My diaphragm piston air engine with rotary valve
Fri 8 November 2024Tagged: science, 3dprinting
I made an air engine with a diaphragm piston and a rotary valve. It was inspired by a video from Robert Murray-Smith, but improves on the design.
Here is a video clip showing my engine:
If you want the CAD files, you can get them on github.
Compared to making my Wig-Wag, this engine was a lot less work, despite the unconventional design. I went from the idea in my head to a working engine in a single day thanks to the power of 3d printing. And that includes several iterations of some parts when my first attempt didn't work.
The "diaphragm" is a finger from a rubber glove. The piston fits inside the finger, and the base of the finger is clamped to a tapered surface on the outside of the cylinder by a nut, so that it forms a perfect seal. This means the piston can be a very loose fit inside the cylinder bore without preventing it from sealing. The diaphragm rolls up and down the outside of the piston as the engine runs.
The "rotary valve" is an angled hole in the crankshaft that alternately connects the top of the cylinder to the exhaust and inlet ports.
The "pipes" are integrated into the base plate.
The first improvement of my design over Robert's is that my rotary valve is integrated in the crankshaft instead of being a separate component geared off the crankshaft.
The second improvement of my design is that there is only one pipe going from the valve to the cylinder, which saves wasting energy on pressurising the pipe that isn't connected to anything.
Although the diaphragm means that the piston seal is totally leak-free, my rotary valve doesn't work anywhere near as well, it leaks quite badly.
(A further improvement would be to move the crankshaft much closer to the cylinder so that we don't even have one pipe to pressurise - I have an idea to do this that involves putting the crankshaft at the top of the cylinder and connecting it with a funny-shaped con rod, maybe I'll try that one day).
I find that a good way to make 3d-printed flywheels is to put radial holes in them and then screw in bolts.
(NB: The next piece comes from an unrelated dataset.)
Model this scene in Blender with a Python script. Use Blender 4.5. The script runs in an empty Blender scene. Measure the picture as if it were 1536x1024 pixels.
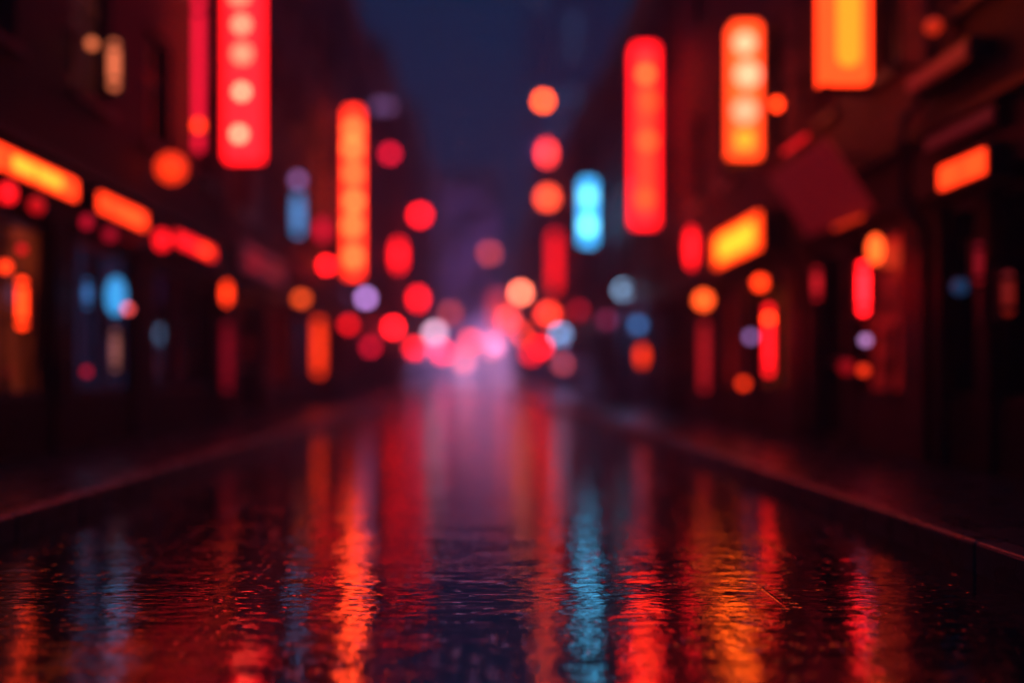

This has the great advantage that you can screw them in/out to finely adjust the balance. (Not that I bothered for this engine).
The best way to put threads in 3d-printed parts is to design the hole to the nominal size of the tap drill for the thread (so for M6 this is a 5mm hole), then tap it with a cordless drill. The plastic shrinks back in once it's been tapped, which is useful for a light self-locking thread, or if you don't want that, let the plastic cool down and then re-tap it a couple of times to free it up.
This is less hassle in CAD than modelled threads, and less hassle in post-processing than heat-set inserts, although I admit that heat-set inserts look cooler. It feels like tapped threads would be weaker than inserts, but they seem perfectly fine in practice, and they have the benefit that you can make the threads as deep as you can tap, versus inserts that come in a fixed size.
This is what Robert's engine looks like:
We see it running in close-up in his video. He is running it off a vacuum cleaner since he doesn't have an air compressor, but the principle is the same (your supply pressure comes from the atmosphere, and your exhaust goes into the vacuum cleaner). His engine runs remarkably slowly and doesn't even appear to slow down significantly on the return stroke, mine definitely has too much friction and inefficiency to run that slowly, even with my much heavier flywheel.